Industries,Nathdwara(supra) has no application to the facts of this case because the assessee's case is not that the assessee is entitled to tax exemption on the ground of expansion of unit.

I considered the submissions of the learned counsel for the parties and perused the facts of the case.

It appears that none of the assessing authority, appellate authority and the Tax Board addressed it to the true controversy and in very cursory manner took into account only two facts that the assessee's case is that he purchased new machines in the year 1981 and set up the industry in "separate land and building". None of the authority below in fact decided the question whether in fact the assessee established or set up a new industrial unit or not. Purchasing new machines itself cannot be a reason to hold that it was only for the purpose of establishing new industrial unit. Further merely putting some more machines in existing unit, cannot be termed as setting up of new industry. Setting up of new industry requires more work before it can be set up and, therefore, all those factors should have been considered by the assessing authority before deciding the claim of the assessee of setting up of new industry.

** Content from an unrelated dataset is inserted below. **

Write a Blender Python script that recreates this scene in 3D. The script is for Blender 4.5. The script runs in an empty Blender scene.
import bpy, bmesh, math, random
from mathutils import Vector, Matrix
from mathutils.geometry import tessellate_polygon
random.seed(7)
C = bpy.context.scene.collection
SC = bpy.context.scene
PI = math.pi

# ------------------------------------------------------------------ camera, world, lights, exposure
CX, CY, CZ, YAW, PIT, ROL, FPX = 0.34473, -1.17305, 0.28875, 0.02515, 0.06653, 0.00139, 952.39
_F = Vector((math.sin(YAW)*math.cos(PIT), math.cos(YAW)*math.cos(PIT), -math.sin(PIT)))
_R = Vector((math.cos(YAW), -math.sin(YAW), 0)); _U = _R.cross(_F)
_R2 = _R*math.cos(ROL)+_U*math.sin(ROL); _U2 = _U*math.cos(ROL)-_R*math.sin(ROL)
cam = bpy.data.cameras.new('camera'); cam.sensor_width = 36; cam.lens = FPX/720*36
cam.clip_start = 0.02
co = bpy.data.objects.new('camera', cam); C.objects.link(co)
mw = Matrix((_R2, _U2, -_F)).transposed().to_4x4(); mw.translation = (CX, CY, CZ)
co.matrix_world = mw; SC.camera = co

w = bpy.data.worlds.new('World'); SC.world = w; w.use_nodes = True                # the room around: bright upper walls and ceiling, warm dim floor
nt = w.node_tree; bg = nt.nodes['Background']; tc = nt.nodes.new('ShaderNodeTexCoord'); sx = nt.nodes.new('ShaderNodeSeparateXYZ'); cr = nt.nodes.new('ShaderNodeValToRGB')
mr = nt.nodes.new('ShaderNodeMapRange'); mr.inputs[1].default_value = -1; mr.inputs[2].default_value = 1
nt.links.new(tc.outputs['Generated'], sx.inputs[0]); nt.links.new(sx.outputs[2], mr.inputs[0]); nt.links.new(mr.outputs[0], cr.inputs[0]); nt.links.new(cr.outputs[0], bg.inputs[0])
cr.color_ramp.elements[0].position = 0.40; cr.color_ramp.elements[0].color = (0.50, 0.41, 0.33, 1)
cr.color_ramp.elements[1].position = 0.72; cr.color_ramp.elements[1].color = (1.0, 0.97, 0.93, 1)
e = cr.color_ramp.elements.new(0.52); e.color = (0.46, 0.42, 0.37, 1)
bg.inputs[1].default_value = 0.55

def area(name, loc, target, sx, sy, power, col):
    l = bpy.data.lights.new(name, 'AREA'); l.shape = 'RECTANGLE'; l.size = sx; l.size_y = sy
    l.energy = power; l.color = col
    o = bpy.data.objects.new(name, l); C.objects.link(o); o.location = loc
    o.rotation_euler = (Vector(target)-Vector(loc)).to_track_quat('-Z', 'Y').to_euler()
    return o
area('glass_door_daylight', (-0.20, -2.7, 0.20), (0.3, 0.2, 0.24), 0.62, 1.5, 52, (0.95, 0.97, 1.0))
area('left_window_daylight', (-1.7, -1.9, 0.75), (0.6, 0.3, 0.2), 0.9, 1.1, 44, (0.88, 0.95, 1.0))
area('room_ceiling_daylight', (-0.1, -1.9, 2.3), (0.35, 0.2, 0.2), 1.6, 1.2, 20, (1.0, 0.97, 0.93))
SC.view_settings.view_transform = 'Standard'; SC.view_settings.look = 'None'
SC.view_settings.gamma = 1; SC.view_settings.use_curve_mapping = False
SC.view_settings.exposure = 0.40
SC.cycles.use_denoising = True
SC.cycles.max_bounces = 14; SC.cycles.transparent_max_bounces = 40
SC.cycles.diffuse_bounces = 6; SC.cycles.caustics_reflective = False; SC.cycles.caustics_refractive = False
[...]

In view of the above, the order of the Tax Board dated 29.11.1999 is set aside and the order of the assessing authority dated 10.2.1989 and the appellate authority dated 4.8.1989 so far as they relate to the benefit of tax exemption are concerned, are set aside and the matter is remanded back to the assessing authority to decide whether the assessee set up new industrial unit and is entitled to the exemption benefit under the Scheme of 1979 of tax exemption under the

Notification dated 24.8.1979 after giving full opportunity of hearing to both the parties. Both the parties shall remain resent before the assessing authority on 07.8.2006.

The revision petition is partly allowed as indicated above.